_SHORT PROBLEM_: From the first line of the data below, copy each line up to the one containing "return obj(name, bm, mat, parent, Mx)", and include that line too.

_DATASET SECTION_:
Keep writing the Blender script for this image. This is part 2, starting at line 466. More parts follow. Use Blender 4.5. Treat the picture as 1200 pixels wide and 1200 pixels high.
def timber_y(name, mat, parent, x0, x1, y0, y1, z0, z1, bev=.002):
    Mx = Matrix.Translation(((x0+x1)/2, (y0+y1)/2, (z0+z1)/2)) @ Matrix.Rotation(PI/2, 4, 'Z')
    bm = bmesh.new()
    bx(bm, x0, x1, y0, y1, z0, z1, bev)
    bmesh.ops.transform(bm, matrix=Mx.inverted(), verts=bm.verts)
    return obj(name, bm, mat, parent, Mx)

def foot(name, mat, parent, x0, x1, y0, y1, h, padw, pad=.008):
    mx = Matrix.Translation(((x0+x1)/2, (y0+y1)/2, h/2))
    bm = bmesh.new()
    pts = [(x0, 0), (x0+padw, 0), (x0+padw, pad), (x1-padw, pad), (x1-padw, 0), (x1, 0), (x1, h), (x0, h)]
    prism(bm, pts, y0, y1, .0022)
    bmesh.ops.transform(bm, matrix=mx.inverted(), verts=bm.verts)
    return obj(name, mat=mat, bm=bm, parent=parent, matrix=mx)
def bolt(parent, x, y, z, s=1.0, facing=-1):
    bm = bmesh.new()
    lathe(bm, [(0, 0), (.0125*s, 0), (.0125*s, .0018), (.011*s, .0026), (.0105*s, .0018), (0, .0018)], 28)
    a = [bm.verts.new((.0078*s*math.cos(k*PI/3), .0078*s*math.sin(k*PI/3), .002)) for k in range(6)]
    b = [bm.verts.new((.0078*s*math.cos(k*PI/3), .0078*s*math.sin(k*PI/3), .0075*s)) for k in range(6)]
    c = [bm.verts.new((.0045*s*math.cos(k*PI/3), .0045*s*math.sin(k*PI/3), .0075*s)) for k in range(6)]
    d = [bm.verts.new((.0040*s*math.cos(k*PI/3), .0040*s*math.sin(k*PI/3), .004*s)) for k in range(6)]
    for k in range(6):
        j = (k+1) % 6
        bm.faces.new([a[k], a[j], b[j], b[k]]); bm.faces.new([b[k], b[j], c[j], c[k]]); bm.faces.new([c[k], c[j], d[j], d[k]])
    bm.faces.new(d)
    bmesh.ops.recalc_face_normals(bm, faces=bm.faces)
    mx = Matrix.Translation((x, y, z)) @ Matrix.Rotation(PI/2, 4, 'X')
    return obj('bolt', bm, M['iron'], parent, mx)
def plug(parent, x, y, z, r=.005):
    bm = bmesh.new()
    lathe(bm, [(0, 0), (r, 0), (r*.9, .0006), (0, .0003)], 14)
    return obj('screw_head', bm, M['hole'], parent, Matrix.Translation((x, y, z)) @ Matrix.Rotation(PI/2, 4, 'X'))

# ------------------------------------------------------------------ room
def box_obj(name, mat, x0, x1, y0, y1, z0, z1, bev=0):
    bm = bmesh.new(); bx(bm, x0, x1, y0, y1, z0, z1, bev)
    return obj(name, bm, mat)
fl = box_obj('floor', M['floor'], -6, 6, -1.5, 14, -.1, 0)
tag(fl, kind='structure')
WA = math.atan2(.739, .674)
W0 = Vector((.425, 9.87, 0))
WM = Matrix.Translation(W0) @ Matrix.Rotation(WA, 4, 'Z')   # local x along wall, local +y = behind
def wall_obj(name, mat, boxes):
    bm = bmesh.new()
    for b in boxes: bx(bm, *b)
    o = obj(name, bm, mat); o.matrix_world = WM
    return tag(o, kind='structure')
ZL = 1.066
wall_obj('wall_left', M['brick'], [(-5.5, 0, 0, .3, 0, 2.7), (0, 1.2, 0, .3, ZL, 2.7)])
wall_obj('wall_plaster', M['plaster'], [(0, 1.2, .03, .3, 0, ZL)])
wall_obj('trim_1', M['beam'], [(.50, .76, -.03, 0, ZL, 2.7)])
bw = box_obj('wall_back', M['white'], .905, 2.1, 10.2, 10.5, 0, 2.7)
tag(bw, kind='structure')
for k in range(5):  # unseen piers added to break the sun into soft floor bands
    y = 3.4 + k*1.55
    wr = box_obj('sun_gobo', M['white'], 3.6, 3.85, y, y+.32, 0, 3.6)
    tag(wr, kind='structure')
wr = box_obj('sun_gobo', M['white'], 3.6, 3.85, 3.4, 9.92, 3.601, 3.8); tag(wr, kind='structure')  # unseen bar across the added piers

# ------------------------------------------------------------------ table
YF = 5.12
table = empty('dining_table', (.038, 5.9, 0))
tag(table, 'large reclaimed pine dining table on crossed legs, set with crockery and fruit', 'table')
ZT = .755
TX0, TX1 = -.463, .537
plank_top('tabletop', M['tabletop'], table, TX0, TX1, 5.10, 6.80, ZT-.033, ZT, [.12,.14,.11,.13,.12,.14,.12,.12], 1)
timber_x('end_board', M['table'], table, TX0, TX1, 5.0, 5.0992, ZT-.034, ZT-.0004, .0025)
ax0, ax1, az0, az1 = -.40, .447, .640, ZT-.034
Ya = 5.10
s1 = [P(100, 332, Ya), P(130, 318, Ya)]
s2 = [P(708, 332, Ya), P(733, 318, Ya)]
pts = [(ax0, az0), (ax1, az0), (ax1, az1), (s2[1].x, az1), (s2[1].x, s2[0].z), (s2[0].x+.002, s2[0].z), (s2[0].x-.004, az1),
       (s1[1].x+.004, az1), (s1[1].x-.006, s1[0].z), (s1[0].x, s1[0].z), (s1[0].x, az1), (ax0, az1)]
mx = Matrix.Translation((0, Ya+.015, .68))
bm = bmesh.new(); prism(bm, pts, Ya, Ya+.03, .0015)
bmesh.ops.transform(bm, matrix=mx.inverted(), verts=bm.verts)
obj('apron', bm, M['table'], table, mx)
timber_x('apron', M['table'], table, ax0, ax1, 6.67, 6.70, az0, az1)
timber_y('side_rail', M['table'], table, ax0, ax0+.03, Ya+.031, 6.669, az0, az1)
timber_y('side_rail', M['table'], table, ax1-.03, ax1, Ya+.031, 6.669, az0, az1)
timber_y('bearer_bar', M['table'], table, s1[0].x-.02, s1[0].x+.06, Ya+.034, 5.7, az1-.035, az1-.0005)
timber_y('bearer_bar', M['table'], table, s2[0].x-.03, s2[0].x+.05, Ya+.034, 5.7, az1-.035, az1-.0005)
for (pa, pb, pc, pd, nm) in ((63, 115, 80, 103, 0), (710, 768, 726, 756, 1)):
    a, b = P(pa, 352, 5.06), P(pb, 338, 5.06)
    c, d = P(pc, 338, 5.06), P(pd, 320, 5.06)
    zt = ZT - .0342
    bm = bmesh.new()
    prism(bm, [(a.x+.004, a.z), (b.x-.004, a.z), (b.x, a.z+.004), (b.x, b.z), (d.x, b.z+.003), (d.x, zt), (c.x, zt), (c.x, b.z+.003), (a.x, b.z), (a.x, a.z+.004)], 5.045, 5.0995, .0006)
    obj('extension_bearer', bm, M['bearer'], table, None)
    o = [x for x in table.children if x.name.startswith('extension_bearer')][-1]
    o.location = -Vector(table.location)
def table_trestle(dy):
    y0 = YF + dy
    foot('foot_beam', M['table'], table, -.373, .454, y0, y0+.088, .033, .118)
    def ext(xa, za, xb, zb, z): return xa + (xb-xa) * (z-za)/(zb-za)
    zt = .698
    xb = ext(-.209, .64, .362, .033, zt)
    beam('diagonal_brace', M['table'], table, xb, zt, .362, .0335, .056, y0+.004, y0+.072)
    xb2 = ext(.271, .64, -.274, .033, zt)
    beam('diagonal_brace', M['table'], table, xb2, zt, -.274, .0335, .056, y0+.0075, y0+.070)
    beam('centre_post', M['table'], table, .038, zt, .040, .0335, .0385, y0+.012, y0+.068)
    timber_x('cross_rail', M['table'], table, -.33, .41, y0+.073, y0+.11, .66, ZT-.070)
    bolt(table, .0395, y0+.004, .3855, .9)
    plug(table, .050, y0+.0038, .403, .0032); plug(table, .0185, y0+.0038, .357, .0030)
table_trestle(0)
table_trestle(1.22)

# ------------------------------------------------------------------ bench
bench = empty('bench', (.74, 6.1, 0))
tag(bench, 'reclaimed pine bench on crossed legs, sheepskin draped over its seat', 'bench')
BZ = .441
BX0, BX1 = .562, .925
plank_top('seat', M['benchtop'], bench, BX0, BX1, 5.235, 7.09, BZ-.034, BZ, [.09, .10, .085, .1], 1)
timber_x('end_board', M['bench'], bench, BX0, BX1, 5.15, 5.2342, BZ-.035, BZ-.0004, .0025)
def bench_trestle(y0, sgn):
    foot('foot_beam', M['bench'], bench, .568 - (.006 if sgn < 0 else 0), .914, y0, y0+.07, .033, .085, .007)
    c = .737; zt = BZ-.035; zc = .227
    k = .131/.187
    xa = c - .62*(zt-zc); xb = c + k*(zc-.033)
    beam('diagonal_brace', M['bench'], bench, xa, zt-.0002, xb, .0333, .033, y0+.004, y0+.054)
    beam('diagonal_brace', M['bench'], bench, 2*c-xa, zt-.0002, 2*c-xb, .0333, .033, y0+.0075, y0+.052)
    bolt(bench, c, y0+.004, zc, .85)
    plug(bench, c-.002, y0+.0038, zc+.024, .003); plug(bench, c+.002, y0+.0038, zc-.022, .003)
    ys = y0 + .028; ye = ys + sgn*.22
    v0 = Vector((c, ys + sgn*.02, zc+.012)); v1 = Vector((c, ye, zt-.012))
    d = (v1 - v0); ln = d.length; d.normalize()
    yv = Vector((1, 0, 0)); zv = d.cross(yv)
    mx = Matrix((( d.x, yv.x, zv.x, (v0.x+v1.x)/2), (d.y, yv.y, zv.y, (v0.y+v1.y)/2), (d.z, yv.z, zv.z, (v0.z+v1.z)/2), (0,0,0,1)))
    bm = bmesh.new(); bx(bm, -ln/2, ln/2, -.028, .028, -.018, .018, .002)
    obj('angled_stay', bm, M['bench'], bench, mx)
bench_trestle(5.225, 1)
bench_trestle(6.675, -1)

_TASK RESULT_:
Keep writing the Blender script for this image. This is part 2, starting at line 466. More parts follow. Use Blender 4.5. Treat the picture as 1200 pixels wide and 1200 pixels high.
def timber_y(name, mat, parent, x0, x1, y0, y1, z0, z1, bev=.002):
    Mx = Matrix.Translation(((x0+x1)/2, (y0+y1)/2, (z0+z1)/2)) @ Matrix.Rotation(PI/2, 4, 'Z')
    bm = bmesh.new()
    bx(bm, x0, x1, y0, y1, z0, z1, bev)
    bmesh.ops.transform(bm, matrix=Mx.inverted(), verts=bm.verts)
    return obj(name, bm, mat, parent, Mx)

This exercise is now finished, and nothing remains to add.